### Set exercise:
Repeat each line word for word.

### Information shown:
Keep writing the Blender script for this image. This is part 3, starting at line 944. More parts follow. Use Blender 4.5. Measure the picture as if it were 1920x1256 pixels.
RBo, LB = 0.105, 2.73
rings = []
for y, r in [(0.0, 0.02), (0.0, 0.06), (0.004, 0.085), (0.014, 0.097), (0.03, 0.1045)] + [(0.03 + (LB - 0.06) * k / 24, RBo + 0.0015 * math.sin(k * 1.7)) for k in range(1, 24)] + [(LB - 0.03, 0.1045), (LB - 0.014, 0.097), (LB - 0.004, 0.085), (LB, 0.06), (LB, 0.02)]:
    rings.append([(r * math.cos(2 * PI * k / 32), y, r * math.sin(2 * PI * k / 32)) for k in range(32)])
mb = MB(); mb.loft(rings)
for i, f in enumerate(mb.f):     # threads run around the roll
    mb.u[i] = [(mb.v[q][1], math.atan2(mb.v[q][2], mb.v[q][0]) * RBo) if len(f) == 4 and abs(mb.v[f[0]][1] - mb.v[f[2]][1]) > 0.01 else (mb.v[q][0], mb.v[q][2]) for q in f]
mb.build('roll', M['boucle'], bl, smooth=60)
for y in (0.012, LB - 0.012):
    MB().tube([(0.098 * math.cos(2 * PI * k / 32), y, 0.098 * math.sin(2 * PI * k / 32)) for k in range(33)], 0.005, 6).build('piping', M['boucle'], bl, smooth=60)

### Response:
Keep writing the Blender script for this image. This is part 3, starting at line 944. More parts follow. Use Blender 4.5. Measure the picture as if it were 1920x1256 pixels.
RBo, LB = 0.105, 2.73
rings = []
for y, r in [(0.0, 0.02), (0.0, 0.06), (0.004, 0.085), (0.014, 0.097), (0.03, 0.1045)] + [(0.03 + (LB - 0.06) * k / 24, RBo + 0.0015 * math.sin(k * 1.7)) for k in range(1, 24)] + [(LB - 0.03, 0.1045), (LB - 0.014, 0.097), (LB - 0.004, 0.085), (LB, 0.06), (LB, 0.02)]:
    rings.append([(r * math.cos(2 * PI * k / 32), y, r * math.sin(2 * PI * k / 32)) for k in range(32)])
mb = MB(); mb.loft(rings)
for i, f in enumerate(mb.f):     # threads run around the roll
    mb.u[i] = [(mb.v[q][1], math.atan2(mb.v[q][2], mb.v[q][0]) * RBo) if len(f) == 4 and abs(mb.v[f[0]][1] - mb.v[f[2]][1]) > 0.01 else (mb.v[q][0], mb.v[q][2]) for q in f]
mb.build('roll', M['boucle'], bl, smooth=60)
for y in (0.012, LB - 0.012):
    MB().tube([(0.098 * math.cos(2 * PI * k / 32), y, 0.098 * math.sin(2 * PI * k / 32)) for k in range(33)], 0.005, 6).build('piping', M['boucle'], bl, smooth=60)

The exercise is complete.